Of course I’ll get stronger by joining a gym again. Of course it’s all good for me. But it’s demoralizing when all the improvements for my age bracket are for the interior, not the exterior. No one talks about the radiant young skin I could have anymore. They offer to “repair skin damage at the subepidermal level.” The woman in the commercial doesn’t pat her tummy to flash the killer abs that I too could have. She pats to tell me that I too could increase the probiotic culture count in my intestines. All those 10,000 steps I’m supposed to take every day? Not for slimmer hips, just “increased blood flow to the brain to help slow memory loss.” And now not a peep about the sexy, svelte muscles I could get by joining this gym. Only that weight training will increase my bone health and do all those other inner things that will help me stay an old lady longer.

I’m tired of spending all my time and money on the inner me! I silently protest. I want results on the outside! Visible young-person outer results, not old-lady inner results!!

My trainer either doesn’t notice my angst or is dismissing it as commitment jitters. Or she’s simply been too busy getting the vows and an extremely one-sided prenup ready for me to sign. Pages of waivers saying the gym isn’t responsible for any amount of pain or unhappiness I might experience in the relationship. Clauses declaring I agree to keep paying every month, even if I want out. Gym alimony. I take one more good look at my Goals page. It’s like a bad arranged marriage. Was there something better out there for me?

Standing at the altar in wedding spandex.

Do I really want to go home and start all over? Do I want to take a chance that the next experience could be even worse? That the next trainer at the next gym might assess me and declare my fitness goal to be “increased bladder control”?
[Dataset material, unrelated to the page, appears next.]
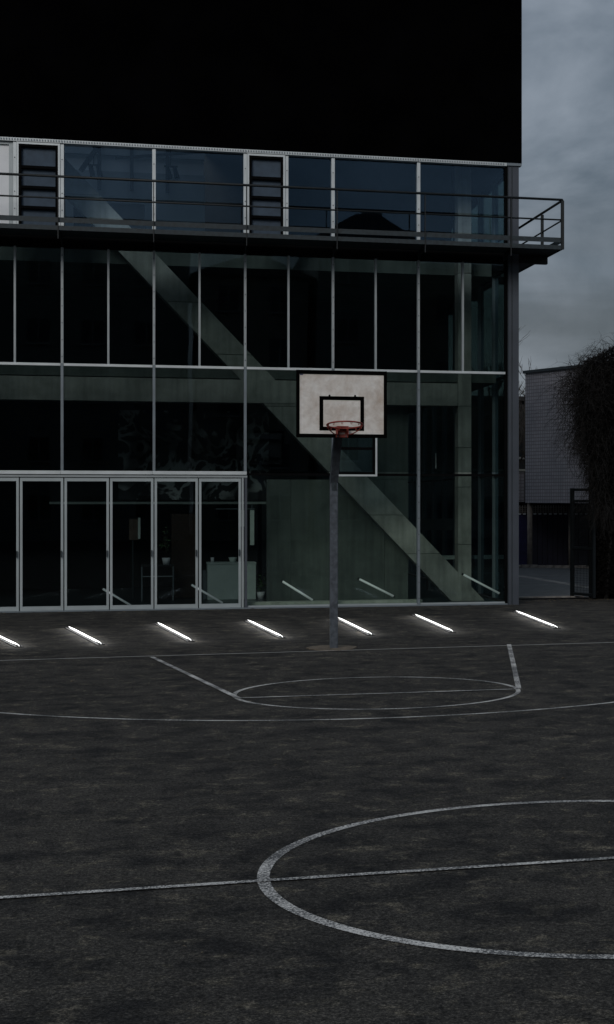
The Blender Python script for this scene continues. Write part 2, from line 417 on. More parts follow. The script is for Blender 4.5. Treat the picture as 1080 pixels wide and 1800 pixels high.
def ext(p, q, a, b_):
    p, q = Vector(p), Vector(q); d = (q - p).normalized(); return [tuple(p - d * a), tuple(p + (q - p) * .5), tuple(q + d * b_)]
def marking(name, m, label, mat='court_paint'):
    o = m.build(name, mat, kind='structure'); o['label'] = label
marking('centre_circle', strip(circle(2.408, 8.794, 1.878), .068, .004, True), 'worn white centre circle in the foreground')
marking('halfway_line', strip(ext((-.804, 8.765), (2.499, 8.888), 6, 7), .055, .008), 'straight white line crossing the centre circle')
marking('free_throw_circle', strip(circle(2.235, 17.255, 1.50, 1.445), .05, .004, True), 'free throw circle before the basketball post')
marking('free_throw_line', strip([(.76, 17.035), (2.2, 17.07), (3.74, 17.116)], .05, .008), 'thin line across the free throw circle')
marking('lane_line', strip([(-.124, 21.75), (.32, 19.39), (.76, 17.035)], .06, .012), 'left slanted lane line')
marking('lane_line', strip([(4.757, 22.406), (4.25, 19.76), (3.74, 17.116)], .06, .012), 'right slanted lane line')
marking('baseline', strip(ext((-1.995, 21.758), (6.297, 22.397), 5, 5), .045, .008), 'thin baseline passing under the basketball post', 'line_paint')
marking('three_point_arc', strip(circle(1.946, 20.458, 5.30, n=80, a0=180, a1=360), .05, .004), 'long shallow arc beyond the free throw circle')

# ------------------------------------------------------------------ the glass building
FY = 31.2
BX = [-5.09, -3.43, -1.77, -.137, 1.529, 3.175, 4.821, 6.555]      # bay lines
HX = [-4.26, -2.595, -.954, .69, 2.336, 3.993, 5.693]              # half-bay lines
B = thing('glass_building', (0, FY, 0), 'glass-fronted hall with a windowless black upper storey and aluminium mullions', 'building')
# black upper volume
m = MB(); m.box(-14, 6.86, 31.10, 31.30, 8.655, 11.93); m.box(6.66, 6.86, 31.302, 45.4, 8.655, 11.93); m.box(-14, 6.658, 45.2, 45.4, 8.655, 11.93); m.box(-14, -13.8, 31.302, 45.198, 8.655, 11.93)
m.build('cladding', 'black_cladding', B)
m = MB(); m.box(-14.05, 6.90, 31.06, 31.6, 11.935, 12.06); m.box(-14.05, -13.6, 31.601, 44.999, 11.935, 12.06); m.box(6.4, 6.90, 31.601, 44.999, 11.935, 12.06); m.box(-14.05, 6.90, 45.0, 45.45, 11.935, 12.06); m.build('coping', 'black_cladding', B)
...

And so I sign the vows. As a symbol of my commitment, I get a little plastic bar code to wear on my key ring that will be scanned to identify me when I come in. I slip it on the ring, right next to the little plastic bar code from the grocery store loyalty club. A perfect wedding set: grocery store and gym.

I leave with my vows and prenup stuffed in my purse. I hold the key ring up as I walk toward my car, hoping someone will notice my new bar code sparkle in the sun.

Is the need to belong to something so strong that I’m proud of pledging myself to a future with anything? . . . Or is part of me actually still young enough to secretly believe I’ll turn this relationship into what I came here dreaming it could be, in spite of what everyone says? Do I really think I can trample all logic, science, and reality? Resemble anything close to the hot, toned babe in the poster one day?

Yes, I do.

I DO!

Standing on the sidewalk in wedding spandex, I feel a flush of endorphins create blushing bride cheeks. Now, this is a commitment I want to own. I will sprint past the limits! Lift all those expectations! Stomp all over what others believe is possible.

Good thing, I think, unlocking the car with another flash of my bar-code wedding set . . . Good thing I’m going to have nice strong bones.